Back-end-of-line(BEOL) defects (e.g., high-resistance via or interconnect defects) have increasing occurrence probability than front-end-of-line (FEOL) defects in nanometer technologies. Interconnects are increasing defect-prone. We propose introduction of redundant interconnect as a post-routing optimization for manufacturing yield and reliability improvements. We formulate the problem as a variant of the classic NP-hard 2-edge connectivity augmentation problem, which minimizes defect-prone ``critical area'' with a minimal amount of extra wireing, and propose both linear programming and a greedy algorithm which comes within 1-2% of the optimum on the average. Our experiments reveal improved manufacturing yield, timing performance, and performance reliability to process variation.

We have explored the theoretical foundations of scaling models for large-scale systems. One such scaling model is given by Rent's Rule, a simple empirical model first documented in the 1970s; today, Rent's Rule forms the foundation of numerous interconnect prediction research efforts. We have studied several random graph models from which other interconnect scaling phenomena can be inferred, and which appear equally well-supported (in comparison with Rent's Rule) by empirical data. We suggest that Rent's Rule may not be the only underlying scaling law for VLSI interconnects. Other interconnect scaling phenomena may independently apply, and Rent's Rule itself may be an implication of some more fundamental observations.

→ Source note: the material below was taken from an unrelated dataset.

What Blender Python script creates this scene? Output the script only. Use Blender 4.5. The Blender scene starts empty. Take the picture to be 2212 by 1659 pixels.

Wireload models are typical wirelength estimates in industry. However, wirelength estimates from wireload models suffer from large deviations and cannot provide guaranteed accuracy. We propose to improve accuracy of wireload models and Rent's Rule based interconnect prediction techniques by taking routing obstacles into account. Such obstacles are more common in SoC (System-on-Chip) designs, e.g., formed by large IP blocks, memory, analog, RF, etc. modules.